TRD notes that the estimate is rough and probably conservative.  The Kaiser foundation reports  the average health insurance premium is $6 thousand, and that the typical employer pays $4 thousand of this.  (Note: adopting the Kaiser Foundation figures would roughly double the estimated revenue loss)

 

ADMINISTRATIVE IMPLICATIONS

 

TRD reports that the administrative implications are modest and can be handled with existing resources.

 

TECHNICAL ISSUES

 

TRD’s analysis raised the following technical issues:

 

1.      The phrase: “… fifty percent of the value of employee health insurance premiums paid by the taxpayer in the taxable year for each of the first five years in which the taxpayer pays employee health insurance premiums…” should probably be reworded to state that actual payments, rather than “fifty percent of the value of employee health insurance premiums…”.  The phrase is also problematic because it is uncertain how the statute would apply to taxpayers currently paying employee health insurance premiums. They could presumably qualify for the credits, or if not, they may tend to cease paying premiums for some time period in order to qualify for credits during the first five years in which they pay the credits.

2.      In theory, a “taxpayer” could break itself up into several “taxpayers” under the proposal in order to claim the credit if it previously had more than fifty employees in order to qualify for the credits.

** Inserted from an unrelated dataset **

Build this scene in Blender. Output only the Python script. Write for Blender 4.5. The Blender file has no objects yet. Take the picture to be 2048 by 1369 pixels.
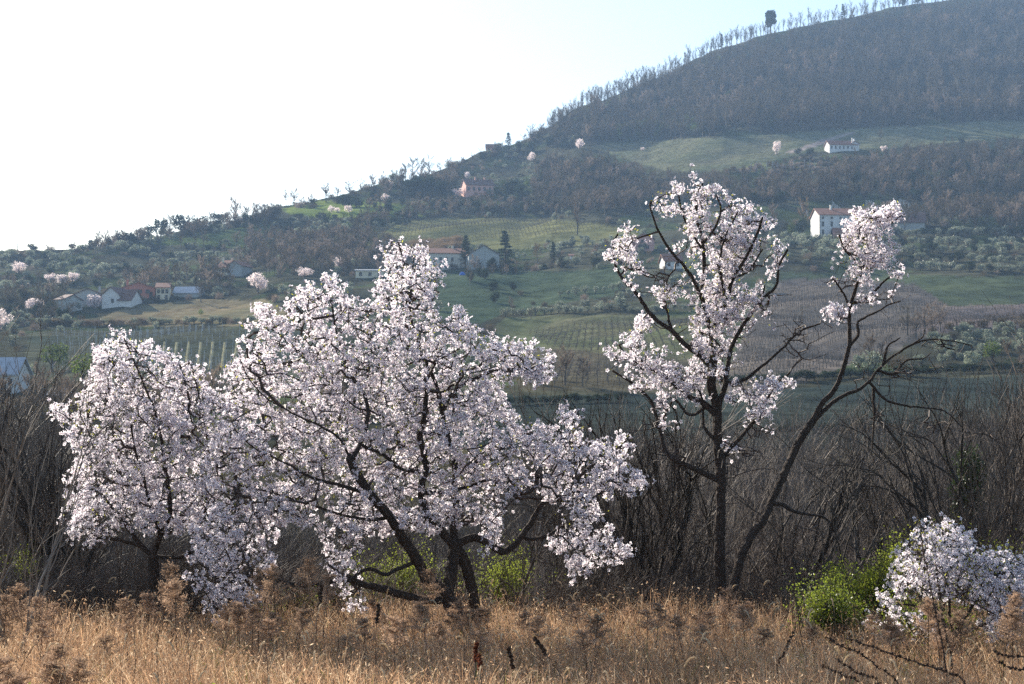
import bpy, math, random
import numpy as np
from mathutils import Vector

random.seed(11)
RNG = np.random.default_rng(11)
SC = bpy.context.scene
COL = SC.collection

# ------------------------------------------------------------------ camera, world, sun
F = 3413.0                      # focal length in photo pixels (60 mm lens)
CAMZ = 1.75
PITCH = math.atan((820 - 684.5) / F)
cam = bpy.data.cameras.new('camera'); cam.lens = 60.0; cam.sensor_width = 36.0
cam.clip_start = 0.2; cam.clip_end = 9000
cam.dof.use_dof = True; cam.dof.focus_distance = 16.0; cam.dof.aperture_fstop = 9.0
co = bpy.data.objects.new('camera', cam); COL.objects.link(co)
co.location = (0, 0, CAMZ); co.rotation_euler = (math.pi / 2 + PITCH, 0, 0)
SC.camera = co

SUN_AZ, SUN_EL = -38.0, 25.0    # degrees, azimuth from +Y towards +X
world = bpy.data.worlds.new('World'); SC.world = world; world.use_nodes = True
wn = world.node_tree; bg = wn.nodes['Background']
sky = wn.nodes.new('ShaderNodeTexSky'); sky.sky_type = 'NISHITA'; sky.sun_disc = False
sky.sun_elevation = math.radians(SUN_EL); sky.sun_rotation = math.radians(SUN_AZ)
sky.altitude = 100; sky.air_density = 1.0; sky.dust_density = 1.2; sky.ozone_density = 1.5
wn.links.new(sky.outputs[0], bg.inputs[0]); bg.inputs[1].default_value = 0.08
sl = bpy.data.lights.new('sun', 'SUN'); sl.energy = 5.0; sl.angle = math.radians(0.5); sl.color = (1.0, 0.915, 0.79)
so = bpy.data.objects.new('sun', sl); COL.objects.link(so)
sd = Vector((math.sin(math.radians(SUN_AZ)) * math.cos(math.radians(SUN_EL)),
             math.cos(math.radians(SUN_AZ)) * math.cos(math.radians(SUN_EL)), math.sin(math.radians(SUN_EL))))
so.rotation_euler = sd.to_track_quat('Z', 'Y').to_euler(); so.location = (-40, 60, 60)
SC.view_settings.view_transform = 'Standard'; SC.view_settings.look = 'None'
SC.view_settings.exposure = 1.55; SC.view_settings.gamma = 1.0; SC.view_settings.use_curve_mapping = False
SC.cycles.sample_clamp_indirect = 5; SC.cycles.max_bounces = 8; SC.cycles.diffuse_bounces = 5; SC.cycles.transmission_bounces = 4
SC.cycles.transparent_max_bounces = 8; SC.cycles.volume_bounces = 1
SC.cycles.use_denoising = False

# ------------------------------------------------------------------ helpers: mapping
cp, sp = math.cos(PITCH), math.sin(PITCH)
def P(u, v, D):
    """photo pixel + forward distance -> world point"""
    u = np.asarray(u, float); v = np.asarray(v, float); D = np.asarray(D, float)
    b = 684.5 - v
    y = F * cp - b * sp; z = F * sp + b * cp
    return np.stack([(u - 1024) / y * D, D + 0 * y, z / y * D + CAMZ], -1)
def proj(p):
    p = np.asarray(p, float); y = p[..., 1]; z = p[..., 2] - CAMZ
    fwd = y * cp + z * sp; up = -y * sp + z * cp
    return 1024 + F * p[..., 0] / fwd, 684.5 - F * up / fwd

def noise2(x, y, s, seed=0):
    """cheap smooth noise, about -1..1"""
    r = np.random.default_rng(seed); out = 0
    for k in range(5):
        a = r.uniform(0, 2 * math.pi); f = (0.6 + 0.5 * k) / s; ph = r.uniform(0, 6.28, 2)
        out = out + np.sin((x * math.cos(a) + y * math.sin(a)) * f * 6.28 + ph[0]
                           + 1.3 * np.sin((-x * math.sin(a) + y * math.cos(a)) * f * 4.1 + ph[1])) / (1 + 0.5 * k)
    return out / 2.3

# ------------------------------------------------------------------ terrain function
RU = [-1600, -600, 0, 100, 200, 300, 400, 500, 560, 640, 700, 800, 880, 960, 1040, 1080, 1120, 1180, 1250, 1300, 1400, 1450, 1550, 1650, 1750, 1850, 1950, 2048, 2400, 2900, 3600]
RV = [620, 545, 512, 503, 492, 475, 455, 436, 416, 402, 388, 358, 336, 312, 286, 262, 235, 205, 175, 155, 112, 92, 62, 40, 20, 4, -13, -28, -75, -90, -60]
DU = [-1600, 0, 400, 700, 1000, 1300, 2048, 3600]
DD = [760, 800, 850, 900, 1050, 1250, 1500, 1600]
def vridge(u): return np.interp(u, RU, RV)
def dridge(u): return np.interp(u, DU, DD)
NY = [-60, 0, 12, 16, 18, 22, 45, 90, 150]
NZ = [-0.2, -0.2, -0.36, -0.50, -0.66, -1.25, -5.0, -6.5, CAMZ - 80 / F * 150]
def H(x, y):
    x = np.asarray(x, float); y = np.asarray(y, float)
    zn = np.interp(y, NY, NZ) + 0.04 * noise2(x, y, 5, 3) * np.clip((150 - y) / 100, 0, 1)
    yy = np.maximum(y, 150.0)
    u = 1024 + F * x / yy; vr = vridge(u); Dr = dridge(u)
    s = np.clip((yy - 150) / (Dr - 150), 0, 1)
    v = 900 - (900 - vr) * s ** (1 / 1.4)
    z = CAMZ + (820 - v) / F * np.minimum(yy, Dr)
    z = z - np.maximum(yy - Dr, 0) * 0.3
    amp = np.clip((yy - 160) / 120, 0, 1)
    z = z + amp * (2.4 * noise2(x, yy, 110, 5) + 0.5 * noise2(x, yy, 32, 6))
    return np.where(y < 150, zn, z)
def V_of(u, D):
    x = (np.asarray(u, float) - 1024) / F * D
    return proj(np.stack([x, D + 0 * x, H(x, D)], -1))[1]
_T = np.concatenate([np.linspace(7, 150, 500), np.linspace(150, 1650, 1500)[1:]])
def place(u, v, dmin=150.0, sink=0.0):
    """first terrain point seen at photo pixel (u, v) beyond dmin"""
    T = _T[_T >= dmin]
    p = P(u, v, T); g = H(p[:, 0], p[:, 1])
    below = np.nonzero(p[:, 2] <= g)[0]
    D = T[below[0]] if len(below) else float(dridge(u))
    q = P(u, v, D)
    return np.array([q[0], D, float(H(q[0], D)) - sink]), D / F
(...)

3.      With respect to the corporate income tax credit, in the case of a pass-through of the credit, eligibility is measured by the employment of the taxpayer and not the employing entity.  In other words, if an S corporation with five hundred employees passed the credit through to C corporation with forty employees, the C corporation could continue to take the credit.  Conversely, if an S corporation had forty employees and the C corporation had 100 employees, the C corporation could not claim the credit.

 

 

OTHER SUBSTANTIVE ISSUES

 

TRD provided the following substantive issue:

 

The measure would probably reward employers for providing health insurance benefits that would otherwise do so – hence not increase insurance coverage in some cases.  The measure may also have other unusual effects, for example encourage employers to decrease retirement benefits while simultaneously increasing health benefits for the purpose of receiving the proposed credits.